Sacrifice marked at cemetery

May 30, 2004|By TARA REILLY


As a festive parade with marching bands, Uncle Sam and blaring fire trucks reached its end in Sharpsburg on Saturday, a more solemn ceremony followed nearby at Antietam National Cemetery.

Officials representing military groups, the town of Sharpsburg and others gathered at the cemetery to honor the country's past and present servicemen and women, and in particular, World War II veterans.

The event was part of Sharpsburg's 137th Memorial Day Commemoration. About six WWII veterans were among those who attended the ceremony.


"These men saved the world. There's not a lot of people you can say that about," Antietam National Battlefield Superintendent John Howard said of the WWII vets, on the same day the National World War II Memorial was dedicated in Washington, D.C.

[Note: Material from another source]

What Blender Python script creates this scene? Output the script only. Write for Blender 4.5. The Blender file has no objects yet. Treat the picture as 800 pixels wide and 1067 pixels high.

"It was very emotional," WWII veteran Raymond Powell said afterward of the ceremony, while standing in front of thousands of graves of mainly Civil War soldiers lined with American flags.

The ceremony featured a patriotic medley from the Boonsboro High School band, wreath laying at the Private Soldier Monument and three volleys by Civil War re-enactors.

Powell said he was glad WWII veterans were the focus this Memorial Day.

"I didn't expect it, but I'm glad it happened," he said.

Powell, who served in the U.S. Army's 30th Infantry Division in WWII, attended the ceremony with his family.

His division landed at Omaha Beach in France after the 1st and 29th Infantry Divisions.

"It wasn't tough going in on the beach because the 1st and 29th had already," said Powell, of Mountaindale in Frederick County, Md.

But after the division had landed, "Then it was pretty tough," Powell recalled. "They were still shelling the beach when we went in."

Throughout the ceremony, Howard read letters sent home by WWII veterans who had died in battle.

One of the letters was by a man who requested that the note only be delivered to his parents if he didn't make it back from war.

The soldier apologized to his parents for the grief his death would cause, but said "the United States is worth the sacrifice," Howard read.

Sharpsburg Mayor Hal Spielman told those in attendance not to forget the true meaning of Memorial Day - honoring veterans and service people "who paid the ultimate sacrifice for our freedom."

U.S. Air Force Brig. Gen. Maria C. Owens, who gave the address at the ceremony, said current servicemen and women are strengthened by those who served and fought before them.

"This is our moment to accept the challenge of our time and draw strength from those who have gone before us," she said.